- Prompt: Copy all lines that contain the word "pixels".

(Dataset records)
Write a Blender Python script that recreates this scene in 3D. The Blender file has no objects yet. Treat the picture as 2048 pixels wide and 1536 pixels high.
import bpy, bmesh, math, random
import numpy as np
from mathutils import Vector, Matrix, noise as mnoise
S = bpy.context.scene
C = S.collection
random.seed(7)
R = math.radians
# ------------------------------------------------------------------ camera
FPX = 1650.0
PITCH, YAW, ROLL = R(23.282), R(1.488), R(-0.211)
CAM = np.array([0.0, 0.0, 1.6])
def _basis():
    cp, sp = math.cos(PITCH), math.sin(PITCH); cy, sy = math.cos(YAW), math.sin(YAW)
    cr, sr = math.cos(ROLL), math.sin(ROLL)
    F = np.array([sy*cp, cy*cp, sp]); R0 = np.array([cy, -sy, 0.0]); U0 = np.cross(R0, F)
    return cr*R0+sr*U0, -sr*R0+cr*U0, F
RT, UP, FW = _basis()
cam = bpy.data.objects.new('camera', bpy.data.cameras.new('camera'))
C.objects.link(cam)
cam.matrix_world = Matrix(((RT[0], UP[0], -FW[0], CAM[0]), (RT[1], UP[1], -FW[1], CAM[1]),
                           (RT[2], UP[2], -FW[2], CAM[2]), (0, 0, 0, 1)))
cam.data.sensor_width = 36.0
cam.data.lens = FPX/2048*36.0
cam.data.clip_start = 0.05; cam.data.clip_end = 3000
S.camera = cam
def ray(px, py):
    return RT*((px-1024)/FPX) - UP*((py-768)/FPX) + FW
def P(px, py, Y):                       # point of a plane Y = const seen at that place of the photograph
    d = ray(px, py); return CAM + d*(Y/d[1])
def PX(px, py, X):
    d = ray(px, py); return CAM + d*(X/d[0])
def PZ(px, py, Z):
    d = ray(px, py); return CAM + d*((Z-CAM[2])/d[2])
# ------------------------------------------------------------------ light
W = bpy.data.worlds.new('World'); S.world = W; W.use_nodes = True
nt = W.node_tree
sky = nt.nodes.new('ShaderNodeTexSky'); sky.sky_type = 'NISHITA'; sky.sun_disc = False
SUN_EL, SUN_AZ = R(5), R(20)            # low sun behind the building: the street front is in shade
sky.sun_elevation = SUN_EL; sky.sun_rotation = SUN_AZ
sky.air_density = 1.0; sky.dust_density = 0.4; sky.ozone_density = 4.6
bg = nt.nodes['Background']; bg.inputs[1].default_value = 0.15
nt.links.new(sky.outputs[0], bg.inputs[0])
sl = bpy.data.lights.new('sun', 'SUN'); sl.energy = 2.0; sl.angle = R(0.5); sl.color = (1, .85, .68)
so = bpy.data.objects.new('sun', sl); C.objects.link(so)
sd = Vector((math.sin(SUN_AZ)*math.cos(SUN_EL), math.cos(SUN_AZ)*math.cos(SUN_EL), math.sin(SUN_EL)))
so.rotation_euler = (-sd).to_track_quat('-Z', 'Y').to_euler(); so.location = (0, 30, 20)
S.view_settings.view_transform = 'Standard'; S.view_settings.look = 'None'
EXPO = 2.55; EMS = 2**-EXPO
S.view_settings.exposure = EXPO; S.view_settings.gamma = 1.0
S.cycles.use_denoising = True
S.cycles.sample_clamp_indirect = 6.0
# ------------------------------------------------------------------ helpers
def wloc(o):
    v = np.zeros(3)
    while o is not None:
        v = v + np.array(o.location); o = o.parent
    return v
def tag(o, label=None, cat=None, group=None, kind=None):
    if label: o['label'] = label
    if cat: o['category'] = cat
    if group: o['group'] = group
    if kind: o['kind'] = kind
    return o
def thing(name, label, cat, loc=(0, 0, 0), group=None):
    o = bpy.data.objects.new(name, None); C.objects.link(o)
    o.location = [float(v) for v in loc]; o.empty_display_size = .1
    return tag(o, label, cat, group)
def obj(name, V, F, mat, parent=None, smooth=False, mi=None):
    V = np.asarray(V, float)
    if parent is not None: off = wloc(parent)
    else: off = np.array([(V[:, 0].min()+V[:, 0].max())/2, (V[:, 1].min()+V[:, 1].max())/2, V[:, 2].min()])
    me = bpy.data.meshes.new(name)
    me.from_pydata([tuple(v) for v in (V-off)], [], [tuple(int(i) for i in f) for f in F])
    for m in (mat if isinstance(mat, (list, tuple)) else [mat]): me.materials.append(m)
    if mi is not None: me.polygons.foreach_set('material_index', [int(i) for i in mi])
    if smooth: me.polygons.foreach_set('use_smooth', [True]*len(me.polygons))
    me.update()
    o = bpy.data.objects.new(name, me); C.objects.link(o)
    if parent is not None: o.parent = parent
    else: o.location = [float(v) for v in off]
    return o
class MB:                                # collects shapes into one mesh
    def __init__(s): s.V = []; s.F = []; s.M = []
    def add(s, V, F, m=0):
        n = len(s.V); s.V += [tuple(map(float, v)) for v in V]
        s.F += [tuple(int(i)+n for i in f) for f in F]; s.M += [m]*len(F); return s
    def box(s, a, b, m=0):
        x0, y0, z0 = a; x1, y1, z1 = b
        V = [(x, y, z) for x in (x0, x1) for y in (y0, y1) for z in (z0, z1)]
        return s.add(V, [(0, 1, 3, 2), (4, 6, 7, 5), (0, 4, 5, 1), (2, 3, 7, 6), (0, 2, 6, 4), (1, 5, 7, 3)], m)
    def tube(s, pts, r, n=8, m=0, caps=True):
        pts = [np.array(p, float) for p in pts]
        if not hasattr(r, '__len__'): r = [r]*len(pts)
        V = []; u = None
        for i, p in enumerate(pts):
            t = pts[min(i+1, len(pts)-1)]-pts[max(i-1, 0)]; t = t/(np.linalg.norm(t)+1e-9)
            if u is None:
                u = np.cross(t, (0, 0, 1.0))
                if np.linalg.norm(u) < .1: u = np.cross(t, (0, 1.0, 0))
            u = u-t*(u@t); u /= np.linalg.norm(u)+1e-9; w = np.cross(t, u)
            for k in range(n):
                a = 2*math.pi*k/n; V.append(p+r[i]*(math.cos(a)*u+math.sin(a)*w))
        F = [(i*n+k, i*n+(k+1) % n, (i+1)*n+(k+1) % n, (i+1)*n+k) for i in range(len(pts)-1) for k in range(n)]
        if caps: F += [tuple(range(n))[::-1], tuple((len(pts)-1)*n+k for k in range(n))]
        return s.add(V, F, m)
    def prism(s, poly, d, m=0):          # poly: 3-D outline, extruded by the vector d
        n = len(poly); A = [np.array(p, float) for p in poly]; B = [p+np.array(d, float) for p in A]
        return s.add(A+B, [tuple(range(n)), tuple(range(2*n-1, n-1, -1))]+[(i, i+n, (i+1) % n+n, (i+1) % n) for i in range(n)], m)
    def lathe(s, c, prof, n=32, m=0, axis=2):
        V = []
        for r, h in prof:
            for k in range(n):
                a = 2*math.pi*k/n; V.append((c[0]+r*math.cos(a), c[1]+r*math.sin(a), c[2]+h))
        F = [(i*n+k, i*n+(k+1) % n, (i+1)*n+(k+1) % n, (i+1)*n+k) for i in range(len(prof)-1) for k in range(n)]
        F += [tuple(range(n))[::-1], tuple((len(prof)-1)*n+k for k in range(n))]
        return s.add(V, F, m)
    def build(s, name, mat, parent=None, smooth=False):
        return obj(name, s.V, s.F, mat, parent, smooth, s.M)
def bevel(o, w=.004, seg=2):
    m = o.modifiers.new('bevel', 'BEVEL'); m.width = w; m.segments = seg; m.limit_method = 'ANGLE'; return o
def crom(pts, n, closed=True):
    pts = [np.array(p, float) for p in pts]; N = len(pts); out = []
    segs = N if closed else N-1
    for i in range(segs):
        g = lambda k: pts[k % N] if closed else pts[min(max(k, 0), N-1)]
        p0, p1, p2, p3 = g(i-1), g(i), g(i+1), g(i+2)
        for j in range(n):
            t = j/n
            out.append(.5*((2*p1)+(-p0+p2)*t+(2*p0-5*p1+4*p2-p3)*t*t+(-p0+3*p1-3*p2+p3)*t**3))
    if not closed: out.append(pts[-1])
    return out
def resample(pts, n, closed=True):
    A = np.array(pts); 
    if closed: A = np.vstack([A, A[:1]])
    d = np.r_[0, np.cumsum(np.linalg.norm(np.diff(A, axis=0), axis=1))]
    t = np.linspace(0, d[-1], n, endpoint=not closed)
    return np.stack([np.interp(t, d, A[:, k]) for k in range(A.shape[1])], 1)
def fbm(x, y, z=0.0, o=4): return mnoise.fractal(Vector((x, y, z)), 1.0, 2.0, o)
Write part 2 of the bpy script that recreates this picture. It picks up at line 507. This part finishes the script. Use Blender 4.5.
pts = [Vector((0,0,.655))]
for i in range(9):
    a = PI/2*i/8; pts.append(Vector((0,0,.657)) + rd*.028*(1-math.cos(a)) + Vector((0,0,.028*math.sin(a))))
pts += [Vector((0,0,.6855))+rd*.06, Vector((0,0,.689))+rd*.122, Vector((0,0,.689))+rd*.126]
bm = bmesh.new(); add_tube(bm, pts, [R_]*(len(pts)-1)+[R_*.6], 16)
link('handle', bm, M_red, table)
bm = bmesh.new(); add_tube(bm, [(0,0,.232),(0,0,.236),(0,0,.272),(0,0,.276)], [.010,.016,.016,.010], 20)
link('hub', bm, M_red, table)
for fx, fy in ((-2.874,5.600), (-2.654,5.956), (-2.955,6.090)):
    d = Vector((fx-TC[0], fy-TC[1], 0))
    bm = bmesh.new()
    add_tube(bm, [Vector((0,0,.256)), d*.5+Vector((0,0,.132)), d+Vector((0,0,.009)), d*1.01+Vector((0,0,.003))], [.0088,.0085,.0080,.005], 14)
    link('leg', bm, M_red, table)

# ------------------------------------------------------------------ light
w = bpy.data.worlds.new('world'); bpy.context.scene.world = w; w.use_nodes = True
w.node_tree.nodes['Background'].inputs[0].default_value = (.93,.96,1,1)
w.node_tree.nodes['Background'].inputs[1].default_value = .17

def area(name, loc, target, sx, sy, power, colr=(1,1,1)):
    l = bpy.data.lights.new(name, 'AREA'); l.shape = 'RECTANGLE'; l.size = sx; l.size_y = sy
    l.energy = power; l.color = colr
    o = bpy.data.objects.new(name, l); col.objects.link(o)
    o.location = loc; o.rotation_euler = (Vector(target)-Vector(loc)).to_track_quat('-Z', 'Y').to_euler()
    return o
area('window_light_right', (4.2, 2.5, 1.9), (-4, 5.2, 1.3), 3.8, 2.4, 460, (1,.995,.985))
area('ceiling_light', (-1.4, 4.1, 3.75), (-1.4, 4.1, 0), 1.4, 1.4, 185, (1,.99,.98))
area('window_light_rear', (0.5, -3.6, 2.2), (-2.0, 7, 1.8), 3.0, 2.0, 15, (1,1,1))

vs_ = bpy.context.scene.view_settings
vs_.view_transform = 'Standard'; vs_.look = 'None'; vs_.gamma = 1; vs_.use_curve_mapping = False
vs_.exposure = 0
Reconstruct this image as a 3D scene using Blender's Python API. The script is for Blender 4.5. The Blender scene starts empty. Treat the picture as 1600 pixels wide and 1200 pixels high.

- Response to this exercise:
Write a Blender Python script that recreates this scene in 3D. The Blender file has no objects yet. Treat the picture as 2048 pixels wide and 1536 pixels high.
Reconstruct this image as a 3D scene using Blender's Python API. The script is for Blender 4.5. The Blender scene starts empty. Treat the picture as 1600 pixels wide and 1200 pixels high.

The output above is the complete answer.